L’anno successivo, era il 1980, frequentavo la quinta elementare, era il primo anno di pulcini, si giocava a 11 anni, non come adesso che per riempire i campi e le casse delle Società fanno giocare a 5 e a 6 anni e si giustificano con il calcio è cambiato.
Il Mister era Gianni Randolfi con il signor Pizzoni dirigente, vincemmo tutte le partite, alcune con goleade straordinarie, tranne una, quella contro il Tor Prenestina Lazio, che sancì la mia uscita dal ruolo di libero, fui spostato infatti sulla fascia destra a fare il terzino, oggi sarebbe il laterale destro perché suona meglio agli istruttori.
A giugno l’epilogo, finalissima a tre squadre allo Stadio degli Eucalipti su un campo d’erba, noi, il Vis Aurelia e l’Adriatica.
La prima partita con il Vis Aurelia pareggiammo 1-1 e per la prima volta ci trovammo in difficoltà, eravamo sotto di un goal, la seconda battemmo l’Adriatica 1-0 a dieci minuti dalla fine, Angelo Gagliardi con un missile da fuori area ci fece vincere il titolo di campioni romani pulcini.
Il Sor Michele quel giorno non era presente, non venne a vederci sicuramente per scaramanzia, e così decidemmo di andare a casa sua in Piazza Quinto Curzio, io, Chicco Vetriani e Angelo Gagliardi a dargli la buona notizia.

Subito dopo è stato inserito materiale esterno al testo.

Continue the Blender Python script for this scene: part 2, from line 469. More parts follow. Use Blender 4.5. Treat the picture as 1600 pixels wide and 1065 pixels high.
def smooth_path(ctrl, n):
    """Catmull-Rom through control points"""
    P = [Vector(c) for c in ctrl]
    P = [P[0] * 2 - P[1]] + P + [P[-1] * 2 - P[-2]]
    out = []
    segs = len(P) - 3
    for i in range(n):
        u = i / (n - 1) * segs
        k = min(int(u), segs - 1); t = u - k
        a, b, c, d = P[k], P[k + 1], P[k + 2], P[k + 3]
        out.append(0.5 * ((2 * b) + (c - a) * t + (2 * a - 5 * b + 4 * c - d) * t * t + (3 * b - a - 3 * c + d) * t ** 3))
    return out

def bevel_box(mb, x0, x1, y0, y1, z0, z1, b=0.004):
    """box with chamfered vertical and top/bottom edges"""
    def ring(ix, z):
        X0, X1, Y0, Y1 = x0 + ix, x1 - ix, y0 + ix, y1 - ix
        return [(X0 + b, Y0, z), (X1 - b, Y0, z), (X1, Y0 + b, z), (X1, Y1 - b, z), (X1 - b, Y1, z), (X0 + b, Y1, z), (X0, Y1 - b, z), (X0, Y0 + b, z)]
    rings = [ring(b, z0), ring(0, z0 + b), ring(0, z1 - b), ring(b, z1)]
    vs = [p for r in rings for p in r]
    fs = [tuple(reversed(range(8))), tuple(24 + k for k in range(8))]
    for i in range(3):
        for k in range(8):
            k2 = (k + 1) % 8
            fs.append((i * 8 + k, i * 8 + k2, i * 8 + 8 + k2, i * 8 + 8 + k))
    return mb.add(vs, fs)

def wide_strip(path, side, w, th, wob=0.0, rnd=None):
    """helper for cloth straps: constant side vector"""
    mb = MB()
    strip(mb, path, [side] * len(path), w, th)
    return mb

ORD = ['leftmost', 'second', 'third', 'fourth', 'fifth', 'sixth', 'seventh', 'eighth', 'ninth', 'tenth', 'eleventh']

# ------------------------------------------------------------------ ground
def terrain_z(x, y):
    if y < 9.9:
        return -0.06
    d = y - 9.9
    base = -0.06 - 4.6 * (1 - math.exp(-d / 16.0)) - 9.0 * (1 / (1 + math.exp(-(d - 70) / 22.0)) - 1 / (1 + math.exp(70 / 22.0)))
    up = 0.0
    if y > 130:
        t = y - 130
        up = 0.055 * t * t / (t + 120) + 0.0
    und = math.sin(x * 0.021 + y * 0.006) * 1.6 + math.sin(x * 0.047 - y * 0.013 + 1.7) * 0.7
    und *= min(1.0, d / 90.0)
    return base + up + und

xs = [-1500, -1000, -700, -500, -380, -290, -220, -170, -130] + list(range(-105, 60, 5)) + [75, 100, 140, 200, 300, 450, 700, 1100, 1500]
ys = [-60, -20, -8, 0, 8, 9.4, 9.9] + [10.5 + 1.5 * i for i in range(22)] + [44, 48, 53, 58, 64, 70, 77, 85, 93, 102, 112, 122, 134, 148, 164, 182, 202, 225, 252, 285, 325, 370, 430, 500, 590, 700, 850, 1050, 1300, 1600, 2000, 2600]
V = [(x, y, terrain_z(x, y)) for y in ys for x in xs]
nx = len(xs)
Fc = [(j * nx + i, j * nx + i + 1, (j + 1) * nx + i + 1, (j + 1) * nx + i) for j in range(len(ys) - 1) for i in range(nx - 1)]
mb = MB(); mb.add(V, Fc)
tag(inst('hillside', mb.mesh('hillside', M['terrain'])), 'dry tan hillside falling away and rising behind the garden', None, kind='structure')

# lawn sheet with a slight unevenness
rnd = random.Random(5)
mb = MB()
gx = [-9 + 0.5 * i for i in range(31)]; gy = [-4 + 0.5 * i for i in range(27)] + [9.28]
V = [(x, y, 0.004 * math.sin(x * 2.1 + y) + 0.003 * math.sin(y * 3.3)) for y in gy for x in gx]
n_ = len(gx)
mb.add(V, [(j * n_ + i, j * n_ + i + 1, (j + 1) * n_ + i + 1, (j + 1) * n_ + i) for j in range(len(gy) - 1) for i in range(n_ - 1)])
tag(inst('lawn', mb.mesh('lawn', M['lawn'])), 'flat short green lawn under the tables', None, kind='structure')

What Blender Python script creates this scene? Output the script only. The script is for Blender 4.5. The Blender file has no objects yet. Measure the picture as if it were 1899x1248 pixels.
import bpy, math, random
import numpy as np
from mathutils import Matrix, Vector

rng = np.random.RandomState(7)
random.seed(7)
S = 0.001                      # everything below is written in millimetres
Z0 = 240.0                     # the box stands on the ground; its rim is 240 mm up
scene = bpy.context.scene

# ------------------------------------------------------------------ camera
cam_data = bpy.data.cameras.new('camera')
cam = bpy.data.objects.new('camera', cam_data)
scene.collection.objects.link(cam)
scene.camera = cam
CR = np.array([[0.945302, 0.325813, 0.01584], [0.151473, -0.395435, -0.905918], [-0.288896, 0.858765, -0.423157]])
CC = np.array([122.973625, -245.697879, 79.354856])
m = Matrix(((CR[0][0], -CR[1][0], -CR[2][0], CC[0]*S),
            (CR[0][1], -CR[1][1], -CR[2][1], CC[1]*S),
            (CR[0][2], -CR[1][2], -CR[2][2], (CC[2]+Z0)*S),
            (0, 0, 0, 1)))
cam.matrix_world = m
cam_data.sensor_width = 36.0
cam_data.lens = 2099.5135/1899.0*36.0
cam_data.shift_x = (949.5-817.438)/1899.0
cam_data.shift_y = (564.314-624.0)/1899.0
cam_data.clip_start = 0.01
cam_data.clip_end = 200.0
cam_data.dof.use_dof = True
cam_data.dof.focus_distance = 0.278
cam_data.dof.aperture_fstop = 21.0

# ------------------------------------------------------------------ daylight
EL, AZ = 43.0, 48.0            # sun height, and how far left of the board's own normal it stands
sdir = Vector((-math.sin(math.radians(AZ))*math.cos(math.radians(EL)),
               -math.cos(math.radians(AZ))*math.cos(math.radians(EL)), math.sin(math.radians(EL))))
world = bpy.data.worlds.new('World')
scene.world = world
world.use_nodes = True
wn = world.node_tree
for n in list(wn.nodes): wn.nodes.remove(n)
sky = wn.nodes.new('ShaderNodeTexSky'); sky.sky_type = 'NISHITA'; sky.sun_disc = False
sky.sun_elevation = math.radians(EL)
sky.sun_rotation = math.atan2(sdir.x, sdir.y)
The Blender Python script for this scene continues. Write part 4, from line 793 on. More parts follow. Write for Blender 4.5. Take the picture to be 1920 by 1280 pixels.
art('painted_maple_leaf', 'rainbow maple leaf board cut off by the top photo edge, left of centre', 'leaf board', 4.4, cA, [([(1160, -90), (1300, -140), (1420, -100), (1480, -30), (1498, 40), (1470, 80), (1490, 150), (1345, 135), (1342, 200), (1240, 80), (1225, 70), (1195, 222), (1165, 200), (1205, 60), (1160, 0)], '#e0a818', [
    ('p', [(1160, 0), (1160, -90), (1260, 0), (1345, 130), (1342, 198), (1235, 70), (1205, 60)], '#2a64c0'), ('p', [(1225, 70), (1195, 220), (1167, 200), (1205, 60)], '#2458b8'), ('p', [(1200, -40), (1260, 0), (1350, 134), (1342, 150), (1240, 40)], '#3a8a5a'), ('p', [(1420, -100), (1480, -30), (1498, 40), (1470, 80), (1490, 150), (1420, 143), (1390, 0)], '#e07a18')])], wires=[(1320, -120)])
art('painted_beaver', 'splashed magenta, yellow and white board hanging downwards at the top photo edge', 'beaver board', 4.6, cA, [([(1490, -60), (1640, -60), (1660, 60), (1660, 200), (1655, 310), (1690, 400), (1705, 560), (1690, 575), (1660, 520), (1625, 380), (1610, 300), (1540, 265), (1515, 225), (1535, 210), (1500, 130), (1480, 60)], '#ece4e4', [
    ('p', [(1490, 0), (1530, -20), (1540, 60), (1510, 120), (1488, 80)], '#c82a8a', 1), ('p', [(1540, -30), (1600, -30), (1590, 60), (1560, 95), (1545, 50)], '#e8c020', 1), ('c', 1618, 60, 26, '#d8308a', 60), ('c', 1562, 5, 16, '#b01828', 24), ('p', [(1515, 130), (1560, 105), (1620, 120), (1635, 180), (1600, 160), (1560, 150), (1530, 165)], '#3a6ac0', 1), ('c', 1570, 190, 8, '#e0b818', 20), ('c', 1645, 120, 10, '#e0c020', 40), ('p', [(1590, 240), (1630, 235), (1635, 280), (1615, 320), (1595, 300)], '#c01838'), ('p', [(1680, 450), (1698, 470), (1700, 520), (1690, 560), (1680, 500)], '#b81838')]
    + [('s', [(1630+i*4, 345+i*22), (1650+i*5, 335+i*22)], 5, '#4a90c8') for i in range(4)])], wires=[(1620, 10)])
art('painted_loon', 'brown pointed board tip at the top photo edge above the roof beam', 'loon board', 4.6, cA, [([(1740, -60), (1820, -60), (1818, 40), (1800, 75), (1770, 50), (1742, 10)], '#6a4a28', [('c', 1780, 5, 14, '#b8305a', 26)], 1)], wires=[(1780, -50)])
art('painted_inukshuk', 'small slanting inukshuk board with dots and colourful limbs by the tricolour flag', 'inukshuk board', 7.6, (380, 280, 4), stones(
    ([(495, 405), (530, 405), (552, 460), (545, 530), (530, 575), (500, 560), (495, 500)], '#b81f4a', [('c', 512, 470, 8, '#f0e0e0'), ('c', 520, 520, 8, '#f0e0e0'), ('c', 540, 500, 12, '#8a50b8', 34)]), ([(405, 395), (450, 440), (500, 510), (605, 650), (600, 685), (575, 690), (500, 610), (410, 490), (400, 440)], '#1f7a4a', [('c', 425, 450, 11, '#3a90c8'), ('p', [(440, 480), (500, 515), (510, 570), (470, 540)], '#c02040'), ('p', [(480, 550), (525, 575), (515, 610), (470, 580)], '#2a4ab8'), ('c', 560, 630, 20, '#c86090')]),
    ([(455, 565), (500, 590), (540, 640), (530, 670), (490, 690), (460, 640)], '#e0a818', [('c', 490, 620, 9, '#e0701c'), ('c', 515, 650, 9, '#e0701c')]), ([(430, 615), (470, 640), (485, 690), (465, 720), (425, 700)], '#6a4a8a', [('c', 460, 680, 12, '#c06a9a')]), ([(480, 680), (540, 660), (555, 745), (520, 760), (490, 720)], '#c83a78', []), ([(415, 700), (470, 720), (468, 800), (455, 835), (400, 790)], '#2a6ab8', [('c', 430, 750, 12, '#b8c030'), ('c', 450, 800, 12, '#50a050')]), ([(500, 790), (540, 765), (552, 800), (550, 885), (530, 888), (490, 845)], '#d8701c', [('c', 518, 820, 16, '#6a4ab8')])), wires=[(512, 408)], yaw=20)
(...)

L’anno dopo completò la rosa un giocatore che avrebbe fatto parlare di sé in tutto il mondo, Paolo Di Canio.
Veniva dalla Rinascita 79′ e durante il provino ci nascose la palla, era veramente formidabile, ti saltava come i birilli, era semplicemente un fenomeno, giocavamo sotto età il campionato esordienti arrivammo secondi al girone e a fine campionato il trasferimento in blocco alla Lazio.
C’era una volta il vivaio
Questi i calciatori che passarono alla Lazio dalla ProTevere Roma:
Fabio De Angelis, portiere
Massimiliano Celentano, terzino destro
Angelo Gagliardi, terzino sinistro
Giulio Angelini, libero
Fabio Salvemini, stopper
Massimiliano Vetriani, centrocampista, capitano
Antonio Di Ruvo, attaccante
Fabio Gallo, centrocampista
Paolo Di Canio, attaccante
Antonio De Lucca attaccante
C’era una volta il calcio
Era il luglio del 1981, il Sor Michele, Presidente della ProTevere Roma, ci diede appuntamento alla stazione della metro Subaugusta e tutti insieme andammo nella sede della S.S. Lazio in Via Col di Lana dove ad attenderci c’era Bob Lovati per la firma del cartellino.
Il Sor Michele aveva cosi compiuto la sua missione.
Penso che nessun compenso gli venne riconosciuto dalla Lazio perché all’epoca tutto si faceva per pura passione o per una dozzina di palloni nuovi.